Il est probable que le dignitaire du bureau politique du PCC et les autorités de la République du Cameroun, à sa tête le Président de la République, aient évoqué le 9éme sommet du Forum sur la Coopération Sino-Africaine qui se tient vers la fin de cette année en Chine. On peut évidemment s’imaginer une invitation du Président Xi à l’endroit de son homologue. L’importance du FOCAC dans les relations Chine-Afrique n’est plus à démontrer. C’est le principal outil de la diplomatie multilatérale chinoise en Afrique qui a permis progressivement à l’Empire du Milieu de monter sa stratégie africaine et de démonter ici, l’influence occidentale.

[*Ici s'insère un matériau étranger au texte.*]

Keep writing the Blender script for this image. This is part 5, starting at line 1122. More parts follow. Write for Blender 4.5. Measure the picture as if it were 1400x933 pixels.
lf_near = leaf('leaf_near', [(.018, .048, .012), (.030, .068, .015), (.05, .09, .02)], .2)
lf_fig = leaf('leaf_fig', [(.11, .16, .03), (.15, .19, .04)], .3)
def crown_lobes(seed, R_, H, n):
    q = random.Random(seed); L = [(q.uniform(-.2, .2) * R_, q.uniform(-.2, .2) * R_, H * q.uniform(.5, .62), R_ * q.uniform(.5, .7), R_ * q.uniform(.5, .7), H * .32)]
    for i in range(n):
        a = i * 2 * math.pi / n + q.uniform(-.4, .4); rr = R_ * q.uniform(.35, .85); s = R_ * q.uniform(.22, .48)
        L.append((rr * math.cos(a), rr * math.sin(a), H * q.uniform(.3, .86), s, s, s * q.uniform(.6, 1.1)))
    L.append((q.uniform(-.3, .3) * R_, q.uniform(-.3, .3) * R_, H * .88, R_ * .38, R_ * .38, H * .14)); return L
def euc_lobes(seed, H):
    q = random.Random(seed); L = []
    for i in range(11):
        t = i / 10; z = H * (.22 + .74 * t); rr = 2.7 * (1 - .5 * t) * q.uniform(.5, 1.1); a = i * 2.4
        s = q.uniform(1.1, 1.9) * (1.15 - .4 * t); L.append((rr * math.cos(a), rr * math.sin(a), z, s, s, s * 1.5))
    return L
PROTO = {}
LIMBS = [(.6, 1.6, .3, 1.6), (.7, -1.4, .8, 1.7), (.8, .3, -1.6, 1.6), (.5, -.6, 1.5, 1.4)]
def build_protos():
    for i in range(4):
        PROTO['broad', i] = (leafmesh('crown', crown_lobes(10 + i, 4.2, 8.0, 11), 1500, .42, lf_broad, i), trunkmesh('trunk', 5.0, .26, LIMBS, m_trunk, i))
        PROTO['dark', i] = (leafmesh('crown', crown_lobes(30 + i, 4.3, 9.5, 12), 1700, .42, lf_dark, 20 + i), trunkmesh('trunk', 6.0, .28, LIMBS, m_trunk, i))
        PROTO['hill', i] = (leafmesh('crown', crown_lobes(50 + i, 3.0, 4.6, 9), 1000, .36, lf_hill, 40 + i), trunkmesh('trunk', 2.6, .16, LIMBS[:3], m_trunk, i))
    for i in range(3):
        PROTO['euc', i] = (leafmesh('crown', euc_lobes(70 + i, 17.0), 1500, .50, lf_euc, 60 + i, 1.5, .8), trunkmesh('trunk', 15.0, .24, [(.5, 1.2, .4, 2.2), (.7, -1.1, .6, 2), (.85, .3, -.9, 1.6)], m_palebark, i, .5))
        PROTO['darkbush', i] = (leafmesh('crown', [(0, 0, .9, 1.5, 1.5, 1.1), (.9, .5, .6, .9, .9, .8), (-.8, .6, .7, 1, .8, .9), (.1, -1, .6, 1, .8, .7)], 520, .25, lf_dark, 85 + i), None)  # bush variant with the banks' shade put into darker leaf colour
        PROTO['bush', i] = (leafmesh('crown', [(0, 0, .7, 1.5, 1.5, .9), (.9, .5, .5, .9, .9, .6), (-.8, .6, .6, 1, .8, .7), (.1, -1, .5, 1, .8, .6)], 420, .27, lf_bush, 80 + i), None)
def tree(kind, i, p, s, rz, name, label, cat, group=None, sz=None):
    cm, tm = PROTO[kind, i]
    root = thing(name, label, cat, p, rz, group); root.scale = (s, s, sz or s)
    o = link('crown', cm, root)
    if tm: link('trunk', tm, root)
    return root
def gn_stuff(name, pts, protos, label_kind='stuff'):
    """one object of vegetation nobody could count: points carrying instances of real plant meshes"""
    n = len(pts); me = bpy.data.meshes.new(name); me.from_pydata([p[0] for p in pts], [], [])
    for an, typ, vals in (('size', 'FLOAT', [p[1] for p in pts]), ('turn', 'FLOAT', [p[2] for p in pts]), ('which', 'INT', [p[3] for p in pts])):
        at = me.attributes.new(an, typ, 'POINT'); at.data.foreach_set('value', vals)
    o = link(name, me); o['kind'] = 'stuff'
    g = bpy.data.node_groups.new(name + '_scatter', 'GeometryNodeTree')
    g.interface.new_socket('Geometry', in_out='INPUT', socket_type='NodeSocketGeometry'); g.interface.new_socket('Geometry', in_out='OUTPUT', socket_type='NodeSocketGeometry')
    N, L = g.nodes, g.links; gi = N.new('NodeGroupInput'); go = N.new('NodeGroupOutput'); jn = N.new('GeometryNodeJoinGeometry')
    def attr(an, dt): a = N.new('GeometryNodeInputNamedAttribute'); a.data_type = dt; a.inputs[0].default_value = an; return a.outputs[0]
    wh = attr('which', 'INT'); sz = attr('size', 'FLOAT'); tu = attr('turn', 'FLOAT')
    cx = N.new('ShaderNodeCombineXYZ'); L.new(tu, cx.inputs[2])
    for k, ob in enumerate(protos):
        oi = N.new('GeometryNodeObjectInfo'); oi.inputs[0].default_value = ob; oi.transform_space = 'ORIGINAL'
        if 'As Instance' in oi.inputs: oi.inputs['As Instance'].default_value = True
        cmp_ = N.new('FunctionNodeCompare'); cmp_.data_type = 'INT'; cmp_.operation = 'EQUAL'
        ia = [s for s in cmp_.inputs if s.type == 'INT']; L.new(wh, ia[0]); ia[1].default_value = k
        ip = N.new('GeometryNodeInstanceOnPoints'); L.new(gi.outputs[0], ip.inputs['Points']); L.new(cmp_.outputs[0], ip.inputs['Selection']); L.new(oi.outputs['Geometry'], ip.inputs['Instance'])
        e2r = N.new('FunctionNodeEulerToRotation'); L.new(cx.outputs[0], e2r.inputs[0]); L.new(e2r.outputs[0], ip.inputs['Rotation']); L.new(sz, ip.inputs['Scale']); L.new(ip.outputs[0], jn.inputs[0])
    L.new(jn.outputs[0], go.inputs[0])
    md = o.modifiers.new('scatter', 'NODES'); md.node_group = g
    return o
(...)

C’est un moment important, unique même pour les autorités chinoises de s’adresser à l’Afrique toute entière, avec en ligne de mire le resserrement des liens, le renforcement de la coopération et la possibilité des rencontres présentielles. Compte tenu ainsi de l’importance de ce moment qui n’intervient qu’après 3 ans et au regard du contexte sanitaire difficile dans lequel s’est tenu le précèdent sommet de Dakar, il est plausible que les assises de Pékin prévues pour cette fin d’année aient véritablement occupé quelques minutes des échanges que Liu Guozhong a eus avec Paul Biya et Joseph Dion Nguté.
4-Au regard de l’évolution de temps, c’est quoi le signe de coopération sino-africaine, Chine-Cameroun en particulier ?
Je pense que depuis peu, le monde est entré dans une dynamique des incertitudes. Les foyers de tension se multiplient, les risques d’une escalade de violence à grande échelle sont réels et la configuration de la multipolarité se précisent. En tant qu’africain, l’idéal serait de voir le berceau de l’humanité s’imposer véritablement comme une réalité géopolitique crédible capable d’intégrer le futur conglomérat de la gouvernance mondiale en tant qu’acteur clé ayant droit au chapitre. Pour le moment et en attendant l’émergence de cette Afrique-là, la République Populaire de Chine reste évidemment le meilleur risque sur le plan international et ses faits d’arme à travers tout le continent sont là pour le prouver. Il n’est donc exagéré de placer la coopération sino-africaine de façon générale sous le signe de la fidélité et de la fraternité.
- La fidélité de l’Afrique à un partenaire qui est resté constant dans la relation avec elle. Un partenaire qui a su modifier le logiciel des relations internationales sur le continent en mettant l’accent sur le respect, la dignité et la résolution concrète des problèmes de développement. La fidélité de la Chine Populaire à un continent qui a su être une bouée de sauvetage diplomatique pour les communistes rouges de Pékin.
- Dans un monde aux égoïsmes et replis avérés, la notion de fraternité semble être galvaudée. Pourtant c’est une constance des relations sino-africaines. Placer ces relations sou le signe de la fraternité confirme le fait que l’Afrique peut compter sur la Chine surtout en ces temps de contingences. La proximité idéologique, politique et l’histoire valident une relation Chine – Afrique particulière et l’on peut dire avec Randall Schweller et sa théorie néoréaliste du Bandwagoning que, l’Afrique, alliée à la Chine, est certaine de s’assurer une certaine sécurité.